Luego el gobierno de España, sin dilaciones, y con hermosa generosidad, ofreció a todos los despatriados la ciudadanía, y a este ejemplo siguieron ofertas similares de los gobiernos de Chile, Argentina, Colombia, México, que les han abierto sus puertas, como es muy posible que lo hagan también los gobiernos de Ecuador y Uruguay. 

Una restitución común frente a un despojo inicuo, que me devuelve a esa idea de la identidad compartida, un círculo que se abre tras otro círculo, de manera cada vez más amplia. «Les devolveré lo que perdieron a causa del pulgón, el saltamontes, la langosta y la oruga”, dice el Antiguo Testamento en el libro de Joel. ¿No es esto, arrancarte de tu tierra, decretar que te la quitan, obra de depredadores?

Al serme concedido el premio Cervantes de literatura en 2017, el consejo de ministros me otorgó la ciudadanía española junto con el gran director de cine mexicano Alejandro González Iñarritu; de modo que cuando la dictadura en Nicaragua me despojó de mi condición de nicaragüense, según sus cuentas, pero no según las mías, aquella decisión honorifica, que tanto aprecié entonces, hacerme español por méritos literarios, se convirtió en mi escudo protector. La fuerza del primer círculo concéntrico.

Luego, de verdad, me he sentido abrumado ante tanta solidaridad. El ofrecimiento del presidente Gustavo Petro, que me transmitió en Madrid el canciller Álvaro Leiva, de otorgarme la ciudadanía colombiana, y la llamada que me hizo el presidente Guillermo Lasso, para ofrecerme la ciudadanía ecuatoriana. Y el ofrecimiento, igualmente generoso, del presidente de Chile, Gabriel Boric; de Argentina, Alberto Fernández; y de México, Andrés Manuel López Obrador, a todos los desnicaraguanizados.

Sólo el silencio del presidente Lula del Brasil extraña tanto. Un presidente fruto de la democracia, no debería callar frente a una dictadura que niega la democracia, y niega el derecho inalienable de la nacionalidad, como acto de venganza política.

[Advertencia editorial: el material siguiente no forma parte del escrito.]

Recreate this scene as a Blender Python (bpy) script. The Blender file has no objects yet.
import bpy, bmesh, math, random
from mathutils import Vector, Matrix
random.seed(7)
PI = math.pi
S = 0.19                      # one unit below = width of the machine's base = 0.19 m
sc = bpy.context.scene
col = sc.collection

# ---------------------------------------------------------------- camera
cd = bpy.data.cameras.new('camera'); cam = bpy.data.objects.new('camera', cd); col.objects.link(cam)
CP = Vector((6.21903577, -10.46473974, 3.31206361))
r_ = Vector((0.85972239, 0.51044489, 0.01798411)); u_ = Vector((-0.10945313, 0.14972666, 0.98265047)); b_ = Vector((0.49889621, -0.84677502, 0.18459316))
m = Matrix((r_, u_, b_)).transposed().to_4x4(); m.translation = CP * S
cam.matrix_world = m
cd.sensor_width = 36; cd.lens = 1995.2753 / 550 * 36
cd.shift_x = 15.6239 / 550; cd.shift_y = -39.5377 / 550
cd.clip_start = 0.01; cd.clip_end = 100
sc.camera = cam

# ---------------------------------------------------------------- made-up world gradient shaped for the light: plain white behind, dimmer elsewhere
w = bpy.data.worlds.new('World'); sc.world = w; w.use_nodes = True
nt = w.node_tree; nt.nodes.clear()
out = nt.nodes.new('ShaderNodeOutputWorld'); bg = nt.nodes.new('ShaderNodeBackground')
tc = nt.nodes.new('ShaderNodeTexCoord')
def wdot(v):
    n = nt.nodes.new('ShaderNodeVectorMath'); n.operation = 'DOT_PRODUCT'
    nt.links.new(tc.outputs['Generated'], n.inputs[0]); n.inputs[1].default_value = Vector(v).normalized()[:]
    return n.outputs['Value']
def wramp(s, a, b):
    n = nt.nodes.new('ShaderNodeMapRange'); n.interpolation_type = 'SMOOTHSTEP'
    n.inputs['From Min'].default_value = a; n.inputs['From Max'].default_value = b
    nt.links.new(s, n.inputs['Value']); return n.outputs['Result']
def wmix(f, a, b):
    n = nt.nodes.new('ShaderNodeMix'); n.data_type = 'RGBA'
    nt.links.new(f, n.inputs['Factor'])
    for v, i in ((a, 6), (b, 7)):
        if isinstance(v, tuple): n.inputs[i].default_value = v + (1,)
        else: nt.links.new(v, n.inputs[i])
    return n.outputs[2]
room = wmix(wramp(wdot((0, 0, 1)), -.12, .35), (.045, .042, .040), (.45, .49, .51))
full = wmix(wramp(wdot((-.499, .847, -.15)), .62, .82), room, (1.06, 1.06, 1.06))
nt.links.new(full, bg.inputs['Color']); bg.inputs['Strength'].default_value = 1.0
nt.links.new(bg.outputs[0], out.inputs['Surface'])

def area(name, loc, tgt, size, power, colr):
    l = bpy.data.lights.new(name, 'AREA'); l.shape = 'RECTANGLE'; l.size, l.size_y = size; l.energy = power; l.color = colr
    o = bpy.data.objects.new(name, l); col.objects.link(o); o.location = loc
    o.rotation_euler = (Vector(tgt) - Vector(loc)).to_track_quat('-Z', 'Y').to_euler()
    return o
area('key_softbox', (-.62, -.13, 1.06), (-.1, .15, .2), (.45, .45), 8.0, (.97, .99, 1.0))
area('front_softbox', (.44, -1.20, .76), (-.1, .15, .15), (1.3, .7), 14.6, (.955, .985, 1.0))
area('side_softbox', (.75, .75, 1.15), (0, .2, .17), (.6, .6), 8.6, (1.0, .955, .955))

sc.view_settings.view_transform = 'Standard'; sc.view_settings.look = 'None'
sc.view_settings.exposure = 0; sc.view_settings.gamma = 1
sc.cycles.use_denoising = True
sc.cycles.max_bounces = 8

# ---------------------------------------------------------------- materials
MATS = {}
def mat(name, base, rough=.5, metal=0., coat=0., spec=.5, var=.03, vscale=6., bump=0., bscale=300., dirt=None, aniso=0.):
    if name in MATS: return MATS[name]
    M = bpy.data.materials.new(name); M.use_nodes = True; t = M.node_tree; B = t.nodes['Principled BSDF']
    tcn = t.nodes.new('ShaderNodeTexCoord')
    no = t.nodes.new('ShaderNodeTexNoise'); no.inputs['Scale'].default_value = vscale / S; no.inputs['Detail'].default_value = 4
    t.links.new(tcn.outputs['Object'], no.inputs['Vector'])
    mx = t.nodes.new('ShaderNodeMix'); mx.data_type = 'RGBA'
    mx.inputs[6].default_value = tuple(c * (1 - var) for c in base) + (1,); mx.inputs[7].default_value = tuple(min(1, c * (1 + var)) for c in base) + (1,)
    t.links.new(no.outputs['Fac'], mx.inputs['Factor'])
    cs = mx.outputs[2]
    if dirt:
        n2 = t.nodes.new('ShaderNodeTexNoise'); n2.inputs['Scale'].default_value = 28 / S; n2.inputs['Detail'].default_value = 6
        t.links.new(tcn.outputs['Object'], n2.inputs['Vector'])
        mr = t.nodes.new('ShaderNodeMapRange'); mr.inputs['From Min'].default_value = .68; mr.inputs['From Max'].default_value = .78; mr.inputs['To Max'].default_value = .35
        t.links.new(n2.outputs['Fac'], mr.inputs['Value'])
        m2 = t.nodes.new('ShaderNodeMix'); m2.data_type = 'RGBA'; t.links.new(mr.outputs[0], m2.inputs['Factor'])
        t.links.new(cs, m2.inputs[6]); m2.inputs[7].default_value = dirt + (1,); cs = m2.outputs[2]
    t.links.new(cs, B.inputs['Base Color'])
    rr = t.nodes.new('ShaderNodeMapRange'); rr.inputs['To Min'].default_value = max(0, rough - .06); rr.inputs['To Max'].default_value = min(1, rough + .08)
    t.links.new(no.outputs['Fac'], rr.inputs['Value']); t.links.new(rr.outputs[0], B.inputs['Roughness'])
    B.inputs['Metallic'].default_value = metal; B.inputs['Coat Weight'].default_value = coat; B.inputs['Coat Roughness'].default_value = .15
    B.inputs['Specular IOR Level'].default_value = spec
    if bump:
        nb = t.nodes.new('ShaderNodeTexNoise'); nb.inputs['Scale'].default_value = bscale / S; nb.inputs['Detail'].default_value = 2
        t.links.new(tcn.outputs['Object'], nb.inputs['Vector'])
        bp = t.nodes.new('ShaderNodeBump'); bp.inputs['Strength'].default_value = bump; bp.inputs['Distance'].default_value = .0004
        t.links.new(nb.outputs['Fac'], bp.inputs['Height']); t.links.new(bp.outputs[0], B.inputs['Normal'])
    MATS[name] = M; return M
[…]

Entonces, esto de la madre patria, y de la patria común americana, que en los libros escolares y en los textos de historia parece como una vana aspiración, o una formulación retórica, frente al drama nicaragüense cobra sentido real. Te despojan de lo que es tuyo y nadie puede quitarte, pero mientras tanto yo te doy mi país, mi casa es la tuya.

 Como en el evangelio según San Mateo “todo el que haya dejado casas, o hermanos, o hermanas, o padre, o madre, o hijos o tierras, recibirá cien veces más”. Si te quitan tu país, ahora tiene tantos donde escoger, y eso me devuelve a mi idea de los círculos concéntricos. 

Somos de un lugar, de una patria, pero somos a la vez de todas, y tenemos muchas.